(Records from a dataset)
>> BEGIN

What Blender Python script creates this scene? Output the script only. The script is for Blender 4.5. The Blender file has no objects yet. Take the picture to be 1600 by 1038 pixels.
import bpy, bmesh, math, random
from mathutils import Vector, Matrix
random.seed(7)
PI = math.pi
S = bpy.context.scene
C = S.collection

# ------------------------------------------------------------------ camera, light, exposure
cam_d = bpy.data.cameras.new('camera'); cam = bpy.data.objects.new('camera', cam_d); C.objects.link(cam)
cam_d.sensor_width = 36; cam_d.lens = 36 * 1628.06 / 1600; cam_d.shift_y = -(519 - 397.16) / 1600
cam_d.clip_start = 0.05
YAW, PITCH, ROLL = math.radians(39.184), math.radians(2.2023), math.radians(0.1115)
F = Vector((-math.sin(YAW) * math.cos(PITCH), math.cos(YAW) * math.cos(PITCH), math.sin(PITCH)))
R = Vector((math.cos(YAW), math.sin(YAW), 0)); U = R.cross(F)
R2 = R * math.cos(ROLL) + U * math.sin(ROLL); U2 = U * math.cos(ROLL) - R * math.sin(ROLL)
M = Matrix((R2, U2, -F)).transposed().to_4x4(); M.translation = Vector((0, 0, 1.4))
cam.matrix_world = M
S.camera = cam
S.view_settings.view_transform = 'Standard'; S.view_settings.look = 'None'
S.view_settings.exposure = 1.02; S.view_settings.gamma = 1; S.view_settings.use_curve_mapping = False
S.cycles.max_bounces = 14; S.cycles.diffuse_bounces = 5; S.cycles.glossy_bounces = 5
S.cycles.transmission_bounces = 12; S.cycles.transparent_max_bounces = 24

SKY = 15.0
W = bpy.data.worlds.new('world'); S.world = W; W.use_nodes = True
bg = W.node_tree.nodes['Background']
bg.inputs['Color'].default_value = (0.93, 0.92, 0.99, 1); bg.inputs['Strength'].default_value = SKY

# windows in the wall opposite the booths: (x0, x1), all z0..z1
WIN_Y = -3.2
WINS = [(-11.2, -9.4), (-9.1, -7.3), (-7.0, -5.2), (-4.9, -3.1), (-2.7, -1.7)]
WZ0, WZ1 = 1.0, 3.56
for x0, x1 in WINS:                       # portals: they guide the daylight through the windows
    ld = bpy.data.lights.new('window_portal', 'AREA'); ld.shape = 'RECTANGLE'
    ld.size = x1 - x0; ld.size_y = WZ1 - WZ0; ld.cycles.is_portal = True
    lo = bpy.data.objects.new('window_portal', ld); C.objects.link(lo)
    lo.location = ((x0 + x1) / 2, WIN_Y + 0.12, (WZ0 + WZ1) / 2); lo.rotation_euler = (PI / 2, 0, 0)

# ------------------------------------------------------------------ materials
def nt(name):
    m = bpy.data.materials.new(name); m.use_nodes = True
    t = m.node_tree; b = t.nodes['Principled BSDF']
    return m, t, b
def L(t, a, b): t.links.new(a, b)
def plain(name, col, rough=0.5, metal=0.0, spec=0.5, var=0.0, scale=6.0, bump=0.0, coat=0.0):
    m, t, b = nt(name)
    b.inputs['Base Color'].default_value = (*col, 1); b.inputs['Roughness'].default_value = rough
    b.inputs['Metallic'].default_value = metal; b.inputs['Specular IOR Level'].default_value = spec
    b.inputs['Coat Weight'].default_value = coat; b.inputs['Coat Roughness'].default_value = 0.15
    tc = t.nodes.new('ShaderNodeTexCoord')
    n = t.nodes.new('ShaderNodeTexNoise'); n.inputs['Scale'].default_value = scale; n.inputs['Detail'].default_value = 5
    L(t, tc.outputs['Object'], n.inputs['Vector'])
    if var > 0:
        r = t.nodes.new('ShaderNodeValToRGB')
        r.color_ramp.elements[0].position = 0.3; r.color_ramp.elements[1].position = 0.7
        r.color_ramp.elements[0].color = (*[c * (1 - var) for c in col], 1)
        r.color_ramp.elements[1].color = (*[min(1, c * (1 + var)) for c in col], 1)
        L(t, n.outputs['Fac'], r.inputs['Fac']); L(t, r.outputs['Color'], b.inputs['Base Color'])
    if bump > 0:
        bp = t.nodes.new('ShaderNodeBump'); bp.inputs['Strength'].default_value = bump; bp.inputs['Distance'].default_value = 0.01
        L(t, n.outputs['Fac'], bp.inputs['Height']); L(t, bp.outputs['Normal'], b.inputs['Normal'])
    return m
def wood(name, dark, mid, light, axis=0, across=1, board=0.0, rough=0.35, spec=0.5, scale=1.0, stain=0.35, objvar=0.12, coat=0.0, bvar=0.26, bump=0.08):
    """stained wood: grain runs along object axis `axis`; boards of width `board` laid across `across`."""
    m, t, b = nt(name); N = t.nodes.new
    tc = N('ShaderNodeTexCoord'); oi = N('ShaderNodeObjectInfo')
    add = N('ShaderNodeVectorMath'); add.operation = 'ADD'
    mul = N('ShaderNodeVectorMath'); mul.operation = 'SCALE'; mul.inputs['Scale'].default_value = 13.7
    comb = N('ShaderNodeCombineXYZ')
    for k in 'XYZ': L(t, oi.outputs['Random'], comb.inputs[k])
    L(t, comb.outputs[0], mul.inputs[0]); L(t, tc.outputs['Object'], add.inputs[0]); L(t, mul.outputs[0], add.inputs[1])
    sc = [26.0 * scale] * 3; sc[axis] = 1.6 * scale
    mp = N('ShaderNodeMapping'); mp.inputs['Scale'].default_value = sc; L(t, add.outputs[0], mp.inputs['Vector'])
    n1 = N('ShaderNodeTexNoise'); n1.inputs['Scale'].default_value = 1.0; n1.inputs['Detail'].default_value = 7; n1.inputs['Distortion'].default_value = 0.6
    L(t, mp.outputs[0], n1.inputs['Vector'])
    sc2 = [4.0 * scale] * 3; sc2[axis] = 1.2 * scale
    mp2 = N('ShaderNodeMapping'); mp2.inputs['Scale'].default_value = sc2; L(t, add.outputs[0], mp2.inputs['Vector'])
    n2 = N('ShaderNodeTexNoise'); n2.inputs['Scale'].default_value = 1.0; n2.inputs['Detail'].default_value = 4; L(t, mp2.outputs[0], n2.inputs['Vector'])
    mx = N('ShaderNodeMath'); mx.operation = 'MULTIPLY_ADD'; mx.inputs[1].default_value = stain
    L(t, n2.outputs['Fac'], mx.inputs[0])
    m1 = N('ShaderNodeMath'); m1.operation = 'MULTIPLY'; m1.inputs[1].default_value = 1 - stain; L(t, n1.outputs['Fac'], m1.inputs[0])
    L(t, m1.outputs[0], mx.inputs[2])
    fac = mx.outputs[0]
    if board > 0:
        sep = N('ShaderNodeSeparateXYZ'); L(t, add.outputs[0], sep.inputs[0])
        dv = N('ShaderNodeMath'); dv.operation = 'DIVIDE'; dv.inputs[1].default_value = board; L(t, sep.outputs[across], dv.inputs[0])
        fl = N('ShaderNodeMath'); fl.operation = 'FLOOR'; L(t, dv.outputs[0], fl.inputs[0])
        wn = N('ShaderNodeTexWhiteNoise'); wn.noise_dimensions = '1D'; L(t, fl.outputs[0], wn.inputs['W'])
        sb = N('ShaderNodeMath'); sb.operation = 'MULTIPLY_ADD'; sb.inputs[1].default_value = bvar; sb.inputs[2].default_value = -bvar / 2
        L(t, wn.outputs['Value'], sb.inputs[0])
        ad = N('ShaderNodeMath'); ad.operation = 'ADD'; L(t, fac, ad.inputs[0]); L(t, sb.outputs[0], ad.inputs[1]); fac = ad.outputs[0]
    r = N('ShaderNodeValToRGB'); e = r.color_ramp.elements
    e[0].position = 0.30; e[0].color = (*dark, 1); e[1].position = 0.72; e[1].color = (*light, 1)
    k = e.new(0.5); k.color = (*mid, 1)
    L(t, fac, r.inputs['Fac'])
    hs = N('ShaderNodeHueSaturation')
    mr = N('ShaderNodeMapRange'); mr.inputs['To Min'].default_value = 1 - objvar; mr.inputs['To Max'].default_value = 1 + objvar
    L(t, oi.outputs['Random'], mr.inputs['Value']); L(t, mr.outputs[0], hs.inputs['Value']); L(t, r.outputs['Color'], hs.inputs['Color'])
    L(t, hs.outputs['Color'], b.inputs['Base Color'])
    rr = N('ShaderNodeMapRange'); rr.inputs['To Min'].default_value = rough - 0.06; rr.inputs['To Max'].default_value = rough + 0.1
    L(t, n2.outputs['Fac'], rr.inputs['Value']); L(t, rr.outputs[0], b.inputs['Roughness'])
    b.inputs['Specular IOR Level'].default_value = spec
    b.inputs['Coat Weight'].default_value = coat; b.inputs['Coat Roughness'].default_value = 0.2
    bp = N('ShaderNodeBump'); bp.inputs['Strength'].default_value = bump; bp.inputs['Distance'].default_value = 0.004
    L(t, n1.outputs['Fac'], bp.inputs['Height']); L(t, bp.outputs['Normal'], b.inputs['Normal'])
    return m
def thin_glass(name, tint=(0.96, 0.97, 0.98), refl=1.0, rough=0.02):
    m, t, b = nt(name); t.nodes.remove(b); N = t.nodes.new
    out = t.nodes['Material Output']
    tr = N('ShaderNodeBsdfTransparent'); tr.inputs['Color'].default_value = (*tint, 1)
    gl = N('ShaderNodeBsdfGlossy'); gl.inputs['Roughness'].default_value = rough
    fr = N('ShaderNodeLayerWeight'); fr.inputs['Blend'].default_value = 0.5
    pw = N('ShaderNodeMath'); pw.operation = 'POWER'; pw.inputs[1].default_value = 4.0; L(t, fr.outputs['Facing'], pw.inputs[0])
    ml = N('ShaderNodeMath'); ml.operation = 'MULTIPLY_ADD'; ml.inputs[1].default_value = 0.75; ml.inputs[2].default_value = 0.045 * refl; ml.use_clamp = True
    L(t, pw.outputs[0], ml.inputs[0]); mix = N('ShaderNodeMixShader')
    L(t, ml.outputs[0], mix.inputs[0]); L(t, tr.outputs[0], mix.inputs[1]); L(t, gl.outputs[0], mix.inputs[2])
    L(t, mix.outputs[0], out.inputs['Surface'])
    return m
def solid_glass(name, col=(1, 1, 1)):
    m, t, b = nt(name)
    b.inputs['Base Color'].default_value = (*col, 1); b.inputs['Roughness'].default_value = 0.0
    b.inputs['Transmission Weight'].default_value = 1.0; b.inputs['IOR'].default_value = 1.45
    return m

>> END
>> BEGIN

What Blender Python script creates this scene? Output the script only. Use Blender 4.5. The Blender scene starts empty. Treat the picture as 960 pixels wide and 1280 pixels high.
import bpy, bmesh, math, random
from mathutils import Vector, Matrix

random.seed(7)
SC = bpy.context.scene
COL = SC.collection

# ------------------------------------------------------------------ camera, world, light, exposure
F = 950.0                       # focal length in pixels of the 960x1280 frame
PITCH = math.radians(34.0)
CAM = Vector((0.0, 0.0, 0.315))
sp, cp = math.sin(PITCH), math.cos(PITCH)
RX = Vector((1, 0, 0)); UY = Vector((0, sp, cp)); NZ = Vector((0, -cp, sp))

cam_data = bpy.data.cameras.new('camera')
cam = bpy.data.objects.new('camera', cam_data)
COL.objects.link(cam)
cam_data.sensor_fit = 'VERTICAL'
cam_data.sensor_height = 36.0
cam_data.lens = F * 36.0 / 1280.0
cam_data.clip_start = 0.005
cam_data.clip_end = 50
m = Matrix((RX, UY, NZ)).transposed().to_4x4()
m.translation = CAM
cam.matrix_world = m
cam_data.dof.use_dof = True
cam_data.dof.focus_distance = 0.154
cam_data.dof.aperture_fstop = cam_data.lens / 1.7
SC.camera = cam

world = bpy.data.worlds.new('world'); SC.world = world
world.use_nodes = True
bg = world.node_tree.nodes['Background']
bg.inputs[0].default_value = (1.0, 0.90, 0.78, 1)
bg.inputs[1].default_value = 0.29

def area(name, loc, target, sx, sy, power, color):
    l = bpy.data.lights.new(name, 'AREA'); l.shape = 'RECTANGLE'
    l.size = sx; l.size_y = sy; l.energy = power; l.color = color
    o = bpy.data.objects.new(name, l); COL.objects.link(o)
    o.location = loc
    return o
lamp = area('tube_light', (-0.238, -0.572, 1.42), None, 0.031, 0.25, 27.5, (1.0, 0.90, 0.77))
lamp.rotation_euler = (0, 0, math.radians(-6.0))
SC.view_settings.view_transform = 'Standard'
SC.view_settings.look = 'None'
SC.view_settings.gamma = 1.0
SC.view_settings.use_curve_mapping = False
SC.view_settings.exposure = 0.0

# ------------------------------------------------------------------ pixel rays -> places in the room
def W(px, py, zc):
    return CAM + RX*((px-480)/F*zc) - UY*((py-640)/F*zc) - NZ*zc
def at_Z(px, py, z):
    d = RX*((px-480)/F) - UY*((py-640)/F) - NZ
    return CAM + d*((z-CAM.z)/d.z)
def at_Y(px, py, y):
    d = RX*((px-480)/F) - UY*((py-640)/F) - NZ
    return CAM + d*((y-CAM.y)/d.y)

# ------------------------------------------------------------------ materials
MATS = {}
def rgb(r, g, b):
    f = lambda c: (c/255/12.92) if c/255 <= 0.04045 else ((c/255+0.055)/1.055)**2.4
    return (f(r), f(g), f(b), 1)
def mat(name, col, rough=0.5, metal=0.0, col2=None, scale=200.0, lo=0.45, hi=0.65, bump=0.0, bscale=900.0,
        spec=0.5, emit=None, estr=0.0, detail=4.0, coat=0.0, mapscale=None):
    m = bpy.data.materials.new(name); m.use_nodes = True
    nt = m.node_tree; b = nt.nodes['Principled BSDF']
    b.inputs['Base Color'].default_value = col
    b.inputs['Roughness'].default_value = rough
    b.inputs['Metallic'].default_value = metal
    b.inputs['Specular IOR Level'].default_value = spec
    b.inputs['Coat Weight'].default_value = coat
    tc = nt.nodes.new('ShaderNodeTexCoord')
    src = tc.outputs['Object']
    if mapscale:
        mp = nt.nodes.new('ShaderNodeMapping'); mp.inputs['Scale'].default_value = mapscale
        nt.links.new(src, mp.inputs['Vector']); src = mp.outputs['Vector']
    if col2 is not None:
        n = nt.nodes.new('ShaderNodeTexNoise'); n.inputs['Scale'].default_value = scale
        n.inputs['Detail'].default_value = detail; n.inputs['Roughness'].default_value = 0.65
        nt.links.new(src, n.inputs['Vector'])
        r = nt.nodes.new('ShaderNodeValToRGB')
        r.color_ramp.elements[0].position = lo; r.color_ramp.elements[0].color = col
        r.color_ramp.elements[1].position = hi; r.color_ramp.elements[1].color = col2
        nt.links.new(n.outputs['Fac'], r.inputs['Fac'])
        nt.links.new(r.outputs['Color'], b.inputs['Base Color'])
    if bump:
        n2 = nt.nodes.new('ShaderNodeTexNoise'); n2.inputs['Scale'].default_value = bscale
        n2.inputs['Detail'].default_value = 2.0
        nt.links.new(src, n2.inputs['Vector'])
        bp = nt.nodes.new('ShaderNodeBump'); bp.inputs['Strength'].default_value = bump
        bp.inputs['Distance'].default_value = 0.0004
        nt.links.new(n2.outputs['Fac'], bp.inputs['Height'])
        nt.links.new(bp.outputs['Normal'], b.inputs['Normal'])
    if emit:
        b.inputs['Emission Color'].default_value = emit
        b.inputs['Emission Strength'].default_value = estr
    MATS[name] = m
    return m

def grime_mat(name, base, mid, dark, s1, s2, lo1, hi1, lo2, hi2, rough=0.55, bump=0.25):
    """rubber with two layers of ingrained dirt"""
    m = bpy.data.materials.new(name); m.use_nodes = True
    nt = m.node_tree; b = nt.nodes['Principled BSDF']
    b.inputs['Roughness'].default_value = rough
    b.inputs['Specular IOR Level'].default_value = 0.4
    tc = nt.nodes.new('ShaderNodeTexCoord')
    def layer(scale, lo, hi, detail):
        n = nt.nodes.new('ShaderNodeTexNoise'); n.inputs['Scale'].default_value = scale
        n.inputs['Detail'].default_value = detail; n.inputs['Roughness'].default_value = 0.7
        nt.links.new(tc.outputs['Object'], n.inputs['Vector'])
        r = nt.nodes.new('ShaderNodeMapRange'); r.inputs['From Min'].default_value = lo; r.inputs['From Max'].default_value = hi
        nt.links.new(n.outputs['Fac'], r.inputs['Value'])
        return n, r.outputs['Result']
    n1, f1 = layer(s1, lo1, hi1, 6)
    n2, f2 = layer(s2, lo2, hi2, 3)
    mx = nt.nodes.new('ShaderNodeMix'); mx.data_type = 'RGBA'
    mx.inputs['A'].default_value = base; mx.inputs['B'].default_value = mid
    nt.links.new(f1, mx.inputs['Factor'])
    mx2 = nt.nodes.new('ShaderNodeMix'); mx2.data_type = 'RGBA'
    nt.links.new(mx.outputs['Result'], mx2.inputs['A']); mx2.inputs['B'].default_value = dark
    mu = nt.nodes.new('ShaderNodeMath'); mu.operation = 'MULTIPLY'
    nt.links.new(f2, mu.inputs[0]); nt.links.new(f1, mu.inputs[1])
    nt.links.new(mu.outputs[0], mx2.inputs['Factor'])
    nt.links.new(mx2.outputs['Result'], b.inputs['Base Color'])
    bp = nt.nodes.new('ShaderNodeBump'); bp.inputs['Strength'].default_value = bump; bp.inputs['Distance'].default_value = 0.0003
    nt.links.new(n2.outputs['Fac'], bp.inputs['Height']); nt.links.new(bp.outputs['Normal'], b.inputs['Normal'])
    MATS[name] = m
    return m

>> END
>> BEGIN

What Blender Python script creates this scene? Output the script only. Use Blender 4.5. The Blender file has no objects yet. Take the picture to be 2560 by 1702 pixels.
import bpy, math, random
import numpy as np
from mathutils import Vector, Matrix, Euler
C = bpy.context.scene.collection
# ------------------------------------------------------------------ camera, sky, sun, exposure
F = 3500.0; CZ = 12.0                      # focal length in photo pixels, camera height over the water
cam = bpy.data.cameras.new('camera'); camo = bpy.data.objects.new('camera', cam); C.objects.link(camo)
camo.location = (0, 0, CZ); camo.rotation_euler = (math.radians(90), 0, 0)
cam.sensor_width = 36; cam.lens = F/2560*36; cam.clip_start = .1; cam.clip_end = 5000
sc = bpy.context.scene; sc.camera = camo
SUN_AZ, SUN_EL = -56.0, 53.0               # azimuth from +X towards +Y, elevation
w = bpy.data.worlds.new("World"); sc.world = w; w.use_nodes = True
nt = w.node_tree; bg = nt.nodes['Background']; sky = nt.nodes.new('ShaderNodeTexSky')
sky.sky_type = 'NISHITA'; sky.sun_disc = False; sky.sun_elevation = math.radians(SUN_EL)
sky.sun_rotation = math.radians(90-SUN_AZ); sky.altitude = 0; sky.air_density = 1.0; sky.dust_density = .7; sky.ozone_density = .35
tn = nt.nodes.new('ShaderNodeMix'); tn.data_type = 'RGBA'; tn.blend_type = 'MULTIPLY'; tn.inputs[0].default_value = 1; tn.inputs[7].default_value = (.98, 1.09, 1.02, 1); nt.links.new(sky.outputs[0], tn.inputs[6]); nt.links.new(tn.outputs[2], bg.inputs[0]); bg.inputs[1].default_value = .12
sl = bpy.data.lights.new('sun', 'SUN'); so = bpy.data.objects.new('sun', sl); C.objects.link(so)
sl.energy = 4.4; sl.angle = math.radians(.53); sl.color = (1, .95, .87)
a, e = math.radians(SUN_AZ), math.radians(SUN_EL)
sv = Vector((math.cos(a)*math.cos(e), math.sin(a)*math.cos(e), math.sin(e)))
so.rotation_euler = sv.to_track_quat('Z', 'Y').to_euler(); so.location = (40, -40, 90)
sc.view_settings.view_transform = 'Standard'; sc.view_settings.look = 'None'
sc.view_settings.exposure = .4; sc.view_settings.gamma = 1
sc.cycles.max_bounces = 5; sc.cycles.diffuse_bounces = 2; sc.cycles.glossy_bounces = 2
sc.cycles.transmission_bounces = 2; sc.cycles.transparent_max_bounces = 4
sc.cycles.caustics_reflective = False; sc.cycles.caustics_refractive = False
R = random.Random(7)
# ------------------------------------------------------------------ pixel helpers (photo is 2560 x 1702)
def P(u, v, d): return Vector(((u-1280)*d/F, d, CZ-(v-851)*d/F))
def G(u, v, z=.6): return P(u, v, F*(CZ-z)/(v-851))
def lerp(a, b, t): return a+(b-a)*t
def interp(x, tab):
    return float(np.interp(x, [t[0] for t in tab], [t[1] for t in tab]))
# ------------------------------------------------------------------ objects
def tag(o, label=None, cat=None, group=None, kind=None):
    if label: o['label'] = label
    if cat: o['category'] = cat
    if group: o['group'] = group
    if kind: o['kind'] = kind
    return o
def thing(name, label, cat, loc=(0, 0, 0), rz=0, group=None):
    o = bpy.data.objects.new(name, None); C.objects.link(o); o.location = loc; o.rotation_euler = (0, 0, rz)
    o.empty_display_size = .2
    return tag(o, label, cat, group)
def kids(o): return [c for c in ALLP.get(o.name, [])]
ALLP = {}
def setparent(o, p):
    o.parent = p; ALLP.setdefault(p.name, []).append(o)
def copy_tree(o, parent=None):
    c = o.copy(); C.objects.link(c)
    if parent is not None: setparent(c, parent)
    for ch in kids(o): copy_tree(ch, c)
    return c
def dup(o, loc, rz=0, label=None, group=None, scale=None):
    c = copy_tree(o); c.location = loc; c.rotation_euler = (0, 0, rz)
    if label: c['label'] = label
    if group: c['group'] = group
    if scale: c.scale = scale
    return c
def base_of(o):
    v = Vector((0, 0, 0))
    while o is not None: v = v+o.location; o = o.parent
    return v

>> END

REQUIREMENT: Of the lines above, retype only those from the line containing "by 1038 pixels." through the line containing "bg.inputs['Color'].default_value = (0.93, 0.92, 0.99, 1);", including both, exactly.

RESULT OF THE EXERCISE:
What Blender Python script creates this scene? Output the script only. The script is for Blender 4.5. The Blender file has no objects yet. Take the picture to be 1600 by 1038 pixels.
import bpy, bmesh, math, random
from mathutils import Vector, Matrix
random.seed(7)
PI = math.pi
S = bpy.context.scene
C = S.collection

# ------------------------------------------------------------------ camera, light, exposure
cam_d = bpy.data.cameras.new('camera'); cam = bpy.data.objects.new('camera', cam_d); C.objects.link(cam)
cam_d.sensor_width = 36; cam_d.lens = 36 * 1628.06 / 1600; cam_d.shift_y = -(519 - 397.16) / 1600
cam_d.clip_start = 0.05
YAW, PITCH, ROLL = math.radians(39.184), math.radians(2.2023), math.radians(0.1115)
F = Vector((-math.sin(YAW) * math.cos(PITCH), math.cos(YAW) * math.cos(PITCH), math.sin(PITCH)))
R = Vector((math.cos(YAW), math.sin(YAW), 0)); U = R.cross(F)
R2 = R * math.cos(ROLL) + U * math.sin(ROLL); U2 = U * math.cos(ROLL) - R * math.sin(ROLL)
M = Matrix((R2, U2, -F)).transposed().to_4x4(); M.translation = Vector((0, 0, 1.4))
cam.matrix_world = M
S.camera = cam
S.view_settings.view_transform = 'Standard'; S.view_settings.look = 'None'
S.view_settings.exposure = 1.02; S.view_settings.gamma = 1; S.view_settings.use_curve_mapping = False
S.cycles.max_bounces = 14; S.cycles.diffuse_bounces = 5; S.cycles.glossy_bounces = 5
S.cycles.transmission_bounces = 12; S.cycles.transparent_max_bounces = 24

SKY = 15.0
W = bpy.data.worlds.new('world'); S.world = W; W.use_nodes = True
bg = W.node_tree.nodes['Background']
bg.inputs['Color'].default_value = (0.93, 0.92, 0.99, 1); bg.inputs['Strength'].default_value = SKY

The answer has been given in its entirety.